## TASK DETAILS
Omit every picture and return the rest of the data unaltered.

(Scene modeling code data)
———
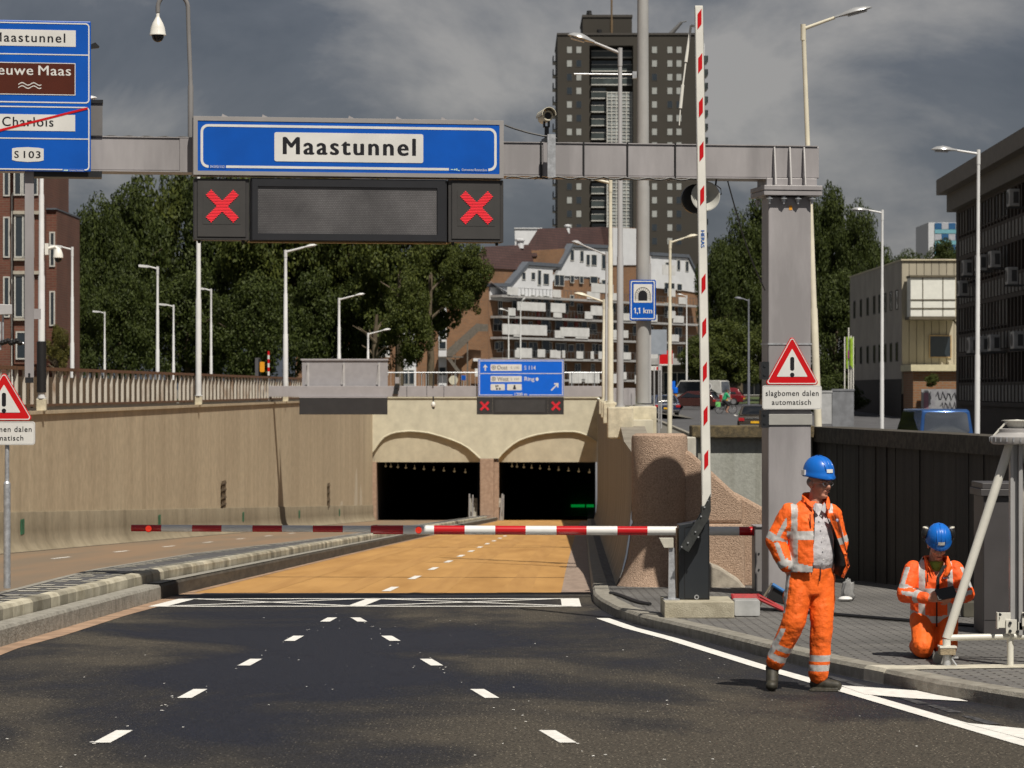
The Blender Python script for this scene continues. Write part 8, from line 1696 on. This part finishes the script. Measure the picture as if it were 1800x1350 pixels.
for s in (1, -1): chain(sh, [Vector((.02, s * .15, 1.38)), Vector((.16, s * .21, 1.2))], [.08, .07])
grown('shirt', sh, M('green_shirt', (.01, .30, .12), .7), rd, .02, 2)
sh = MB()
for s in (1, -1): chain(sh, [Vector((-.15, s * .09, .94)), Vector((.18, s * .1, .74 if s > 0 else .60))], [.115, .085])
grown('shorts', sh, M('dark_cloth', (.02, .02, .025), .8), rd, .02, 2)
mb = MB(); mb.ball((.10, 0, 1.69), (.10, .085, .09), 12); mb.build('hair', M('dark_hair', (.05, .035, .025), .7), rd, smooth=True)
# ------------------------------------------------------------ pieces that stand apart become parts of their own
def separate(o):
    me = o.data; n = len(me.vertices); p = list(range(n))
    def f(q, a):
        while q[a] != a: q[a] = q[q[a]]; a = q[a]
        return a
    for e in me.edges:
        a, b = f(p, e.vertices[0]), f(p, e.vertices[1])
        if a != b: p[a] = b
    comp = {}
    for i in range(n): comp.setdefault(f(p, i), []).append(i)
    co = np.array([v.co for v in me.vertices]); cs = list(comp.values()); k = len(cs)
    lo = [co[c].min(0) - .01 for c in cs]; hi = [co[c].max(0) + .01 for c in cs]; q = list(range(k))
    for i in range(k):
        for j in range(i):
            if (lo[i] < hi[j]).all() and (lo[j] < hi[i]).all():
                a, b = f(q, i), f(q, j)
                if a != b: q[a] = b
    grp = {}
    for i in range(k): grp.setdefault(f(q, i), set()).update(cs[i])
    if len(grp) < 2: return
    base = o.name.split('.')[0]
    for i, g in enumerate(list(grp.values())):
        m2 = me.copy(); bm = bmesh.new(); bm.from_mesh(m2); bm.verts.ensure_lookup_table()
        bmesh.ops.delete(bm, geom=[v for v in bm.verts if v.index not in g], context='VERTS'); bm.to_mesh(m2); bm.free()
        if i == 0: o.data = m2
        else: c = o.copy(); c.data = m2; C.objects.link(c)
SPLIT = set('handrail beam_flange bolt clamp_bracket joint_plate cable border_gap lifting_lug foot_screw border name_plate clamp arm_bracket cabinet_lock handle drum_ribs pole crossbar bars beam_joint bracket box rails white_facade roof_edge outside_stair balcony_slab vent sill fan_grille eyes side_clip buttons seams zip graffiti arrow'.split())
for o in list(C.objects):
    if o.type == 'MESH' and o.parent and o.name.split('.')[0] in SPLIT and len(o.data.vertices) < 6000 and not (o.name.startswith('bolt') and o.data.users > 1): separate(o)
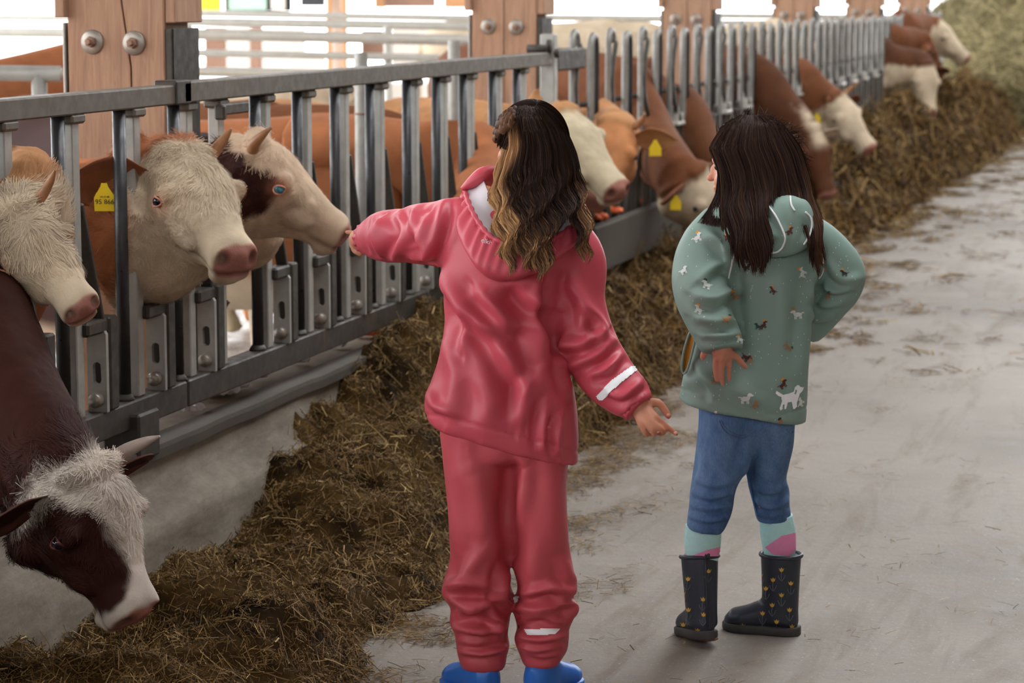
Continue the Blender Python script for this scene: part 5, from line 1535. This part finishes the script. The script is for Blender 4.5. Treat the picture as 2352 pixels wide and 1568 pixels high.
# ================================================================== girl in green
h2 = 5.70
base2 = at_dist(1690, 1490, h2); base2[2] = 0
g2 = thing('person', 'girl in green printed jacket, jeans and dark patterned boots, one hand behind her back', 'person', base2)
D2 = lambda p: at_dist(p[0], p[1], h2 + p[2])
hc2 = D2((1722, 376, .02))
hp, HW2 = head_mesh(hc2, cR * -.93 + hF * .36, np.array([0, 0, 1.0]) - cR * .10, .95)
bp = list(hp)
bp.append(limb([(1740, 430, .02), (1745, 480, .0), (1745, 520, 0)], [.040, .042, .05], h2))
bp.append(garment([(1680, 500, 1815, 505, 0, .04), (1655, 550, 1835, 555, .0, .065), (1650, 660, 1825, 660, 0, .07), (1640, 800, 1810, 800, 0, .07), (1625, 940, 1810, 940, 0, .075), (1630, 985, 1800, 985, 0, .06)], h2, 32, 30))
bp.append(limb([(1668, 545, .01), (1628, 600, -.03), (1616, 655, -.08), (1632, 725, -.125), (1655, 790, -.155), (1660, 815, -.165)], [.042, .038, .035, .031, .025, .022], h2))
bp.append(limb([(1835, 560, .0), (1905, 600, .0), (1945, 640, .0), (1900, 700, .06), (1862, 745, .10), (1842, 775, .10)], [.042, .038, .034, .030, .025, .022], h2))
bp.append(limb([(1670, 960, 0), (1650, 1090, .0), (1622, 1210, .005), (1612, 1300, .02), (1604, 1440, .035)], [.052, .044, .032, .030, .024], h2))
bp.append(limb([(1770, 960, .02), (1764, 1080, .06), (1778, 1200, .09), (1790, 1290, .10), (1794, 1425, .10)], [.052, .042, .031, .030, .024], h2))
bp.append(limb([(1604, 1440, .035), (1600, 1450, .06), (1596, 1450, .085)], [.022, .02, .016], h2))
bp.append(limb([(1794, 1425, .10), (1760, 1440, .11), (1720, 1440, .13)], [.022, .02, .016], h2))
bp += hand((1660, 815, -.165), [([(1644, 822, -.165), (1643, 850, -.16), (1646, 872, -.15)], .0066), ([(1660, 824, -.168), (1658, 855, -.163), (1660, 882, -.15)], .0066), ([(1676, 822, -.165), (1675, 850, -.16), (1675, 872, -.15)], .0062),
                                ([(1688, 814, -.16), (1701, 830, -.158), (1712, 842, -.15)], .0072)], ([(1632, 800, -.15), (1622, 806, -.145), (1616, 814, -.14), (1614, 820, -.138)], .0085), .032, h2)
bp += hand((1842, 775, .10), [([(1830, 790, .12), (1815, 800, .13), (1800, 800, .13)], .0075), ([(1834, 798, .12), (1818, 810, .13), (1804, 812, .13)], .0075), ([(1838, 804, .12), (1824, 818, .13), (1810, 822, .13)], .0075), ([(1842, 808, .12), (1832, 824, .13), (1822, 830, .13)], .007)], ([(1838, 778, .08), (1828, 784, .075), (1818, 788, .07)], .008), .030, h2)
V, Fq = remesh(bp, .0031, 3)
t = (.5 + .5 * fnoise(V, 25, 9))[:, None]
px = project(V)
low = sstep(700, 740, px[:, 1])[:, None]
obj('body', V, Fq, MATS['skin'], g2, True, col=(SKIN * 1.08 * (1 - low) + np.array(srgb(200, 136, 112)) * low) * (.93 + .14 * t))
for sd in (-1, 1):
    V, Fc = ball(HW2((.069, sd * .029, -.006)), .0095, 14, 10); obj('eye', V, Fc, MATS['eye_dark'], g2)
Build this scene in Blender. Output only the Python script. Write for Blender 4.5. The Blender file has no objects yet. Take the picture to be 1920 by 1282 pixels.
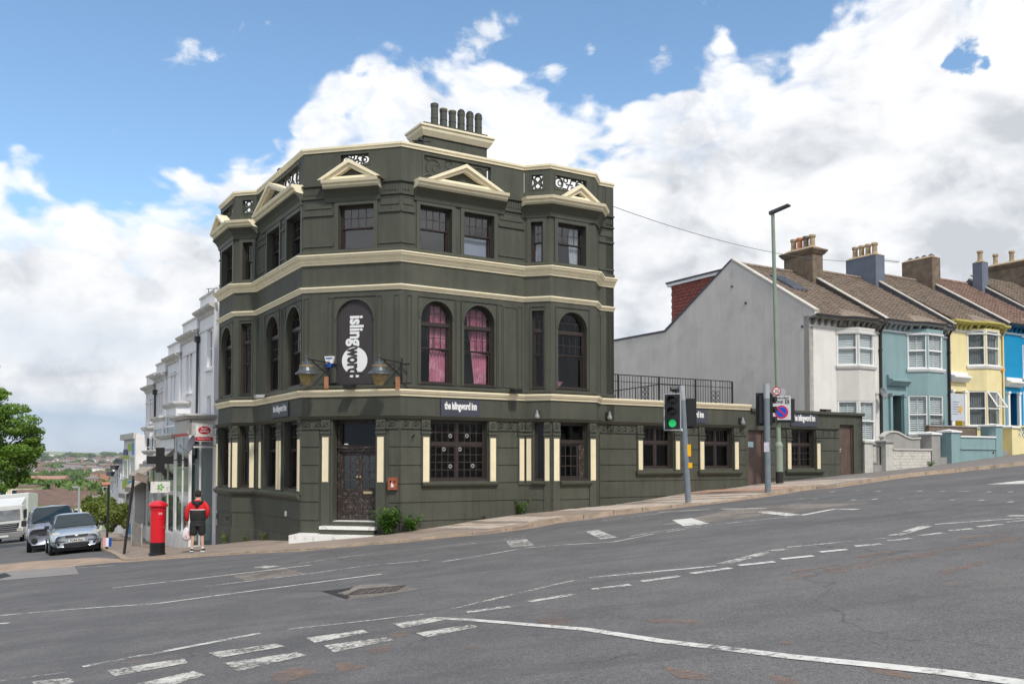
———
## FINISHED EXERCISE
The Blender Python script for this scene continues. Write part 8, from line 1696 on. This part finishes the script. Measure the picture as if it were 1800x1350 pixels.
for s in (1, -1): chain(sh, [Vector((.02, s * .15, 1.38)), Vector((.16, s * .21, 1.2))], [.08, .07])
grown('shirt', sh, M('green_shirt', (.01, .30, .12), .7), rd, .02, 2)
sh = MB()
for s in (1, -1): chain(sh, [Vector((-.15, s * .09, .94)), Vector((.18, s * .1, .74 if s > 0 else .60))], [.115, .085])
grown('shorts', sh, M('dark_cloth', (.02, .02, .025), .8), rd, .02, 2)
mb = MB(); mb.ball((.10, 0, 1.69), (.10, .085, .09), 12); mb.build('hair', M('dark_hair', (.05, .035, .025), .7), rd, smooth=True)
# ------------------------------------------------------------ pieces that stand apart become parts of their own
def separate(o):
    me = o.data; n = len(me.vertices); p = list(range(n))
    def f(q, a):
        while q[a] != a: q[a] = q[q[a]]; a = q[a]
        return a
    for e in me.edges:
        a, b = f(p, e.vertices[0]), f(p, e.vertices[1])
        if a != b: p[a] = b
    comp = {}
    for i in range(n): comp.setdefault(f(p, i), []).append(i)
    co = np.array([v.co for v in me.vertices]); cs = list(comp.values()); k = len(cs)
    lo = [co[c].min(0) - .01 for c in cs]; hi = [co[c].max(0) + .01 for c in cs]; q = list(range(k))
    for i in range(k):
        for j in range(i):
            if (lo[i] < hi[j]).all() and (lo[j] < hi[i]).all():
                a, b = f(q, i), f(q, j)
                if a != b: q[a] = b
    grp = {}
    for i in range(k): grp.setdefault(f(q, i), set()).update(cs[i])
    if len(grp) < 2: return
    base = o.name.split('.')[0]
    for i, g in enumerate(list(grp.values())):
        m2 = me.copy(); bm = bmesh.new(); bm.from_mesh(m2); bm.verts.ensure_lookup_table()
        bmesh.ops.delete(bm, geom=[v for v in bm.verts if v.index not in g], context='VERTS'); bm.to_mesh(m2); bm.free()
        if i == 0: o.data = m2
        else: c = o.copy(); c.data = m2; C.objects.link(c)
SPLIT = set('handrail beam_flange bolt clamp_bracket joint_plate cable border_gap lifting_lug foot_screw border name_plate clamp arm_bracket cabinet_lock handle drum_ribs pole crossbar bars beam_joint bracket box rails white_facade roof_edge outside_stair balcony_slab vent sill fan_grille eyes side_clip buttons seams zip graffiti arrow'.split())
for o in list(C.objects):
    if o.type == 'MESH' and o.parent and o.name.split('.')[0] in SPLIT and len(o.data.vertices) < 6000 and not (o.name.startswith('bolt') and o.data.users > 1): separate(o)
Continue the Blender Python script for this scene: part 5, from line 1535. This part finishes the script. The script is for Blender 4.5. Treat the picture as 2352 pixels wide and 1568 pixels high.
# ================================================================== girl in green
h2 = 5.70
base2 = at_dist(1690, 1490, h2); base2[2] = 0
g2 = thing('person', 'girl in green printed jacket, jeans and dark patterned boots, one hand behind her back', 'person', base2)
D2 = lambda p: at_dist(p[0], p[1], h2 + p[2])
hc2 = D2((1722, 376, .02))
hp, HW2 = head_mesh(hc2, cR * -.93 + hF * .36, np.array([0, 0, 1.0]) - cR * .10, .95)
bp = list(hp)
bp.append(limb([(1740, 430, .02), (1745, 480, .0), (1745, 520, 0)], [.040, .042, .05], h2))
bp.append(garment([(1680, 500, 1815, 505, 0, .04), (1655, 550, 1835, 555, .0, .065), (1650, 660, 1825, 660, 0, .07), (1640, 800, 1810, 800, 0, .07), (1625, 940, 1810, 940, 0, .075), (1630, 985, 1800, 985, 0, .06)], h2, 32, 30))
bp.append(limb([(1668, 545, .01), (1628, 600, -.03), (1616, 655, -.08), (1632, 725, -.125), (1655, 790, -.155), (1660, 815, -.165)], [.042, .038, .035, .031, .025, .022], h2))
bp.append(limb([(1835, 560, .0), (1905, 600, .0), (1945, 640, .0), (1900, 700, .06), (1862, 745, .10), (1842, 775, .10)], [.042, .038, .034, .030, .025, .022], h2))
bp.append(limb([(1670, 960, 0), (1650, 1090, .0), (1622, 1210, .005), (1612, 1300, .02), (1604, 1440, .035)], [.052, .044, .032, .030, .024], h2))
bp.append(limb([(1770, 960, .02), (1764, 1080, .06), (1778, 1200, .09), (1790, 1290, .10), (1794, 1425, .10)], [.052, .042, .031, .030, .024], h2))
bp.append(limb([(1604, 1440, .035), (1600, 1450, .06), (1596, 1450, .085)], [.022, .02, .016], h2))
bp.append(limb([(1794, 1425, .10), (1760, 1440, .11), (1720, 1440, .13)], [.022, .02, .016], h2))
bp += hand((1660, 815, -.165), [([(1644, 822, -.165), (1643, 850, -.16), (1646, 872, -.15)], .0066), ([(1660, 824, -.168), (1658, 855, -.163), (1660, 882, -.15)], .0066), ([(1676, 822, -.165), (1675, 850, -.16), (1675, 872, -.15)], .0062),
                                ([(1688, 814, -.16), (1701, 830, -.158), (1712, 842, -.15)], .0072)], ([(1632, 800, -.15), (1622, 806, -.145), (1616, 814, -.14), (1614, 820, -.138)], .0085), .032, h2)
bp += hand((1842, 775, .10), [([(1830, 790, .12), (1815, 800, .13), (1800, 800, .13)], .0075), ([(1834, 798, .12), (1818, 810, .13), (1804, 812, .13)], .0075), ([(1838, 804, .12), (1824, 818, .13), (1810, 822, .13)], .0075), ([(1842, 808, .12), (1832, 824, .13), (1822, 830, .13)], .007)], ([(1838, 778, .08), (1828, 784, .075), (1818, 788, .07)], .008), .030, h2)
V, Fq = remesh(bp, .0031, 3)
t = (.5 + .5 * fnoise(V, 25, 9))[:, None]
px = project(V)
low = sstep(700, 740, px[:, 1])[:, None]
obj('body', V, Fq, MATS['skin'], g2, True, col=(SKIN * 1.08 * (1 - low) + np.array(srgb(200, 136, 112)) * low) * (.93 + .14 * t))
for sd in (-1, 1):
    V, Fc = ball(HW2((.069, sd * .029, -.006)), .0095, 14, 10); obj('eye', V, Fc, MATS['eye_dark'], g2)
Build this scene in Blender. Output only the Python script. Write for Blender 4.5. The Blender file has no objects yet. Take the picture to be 1920 by 1282 pixels.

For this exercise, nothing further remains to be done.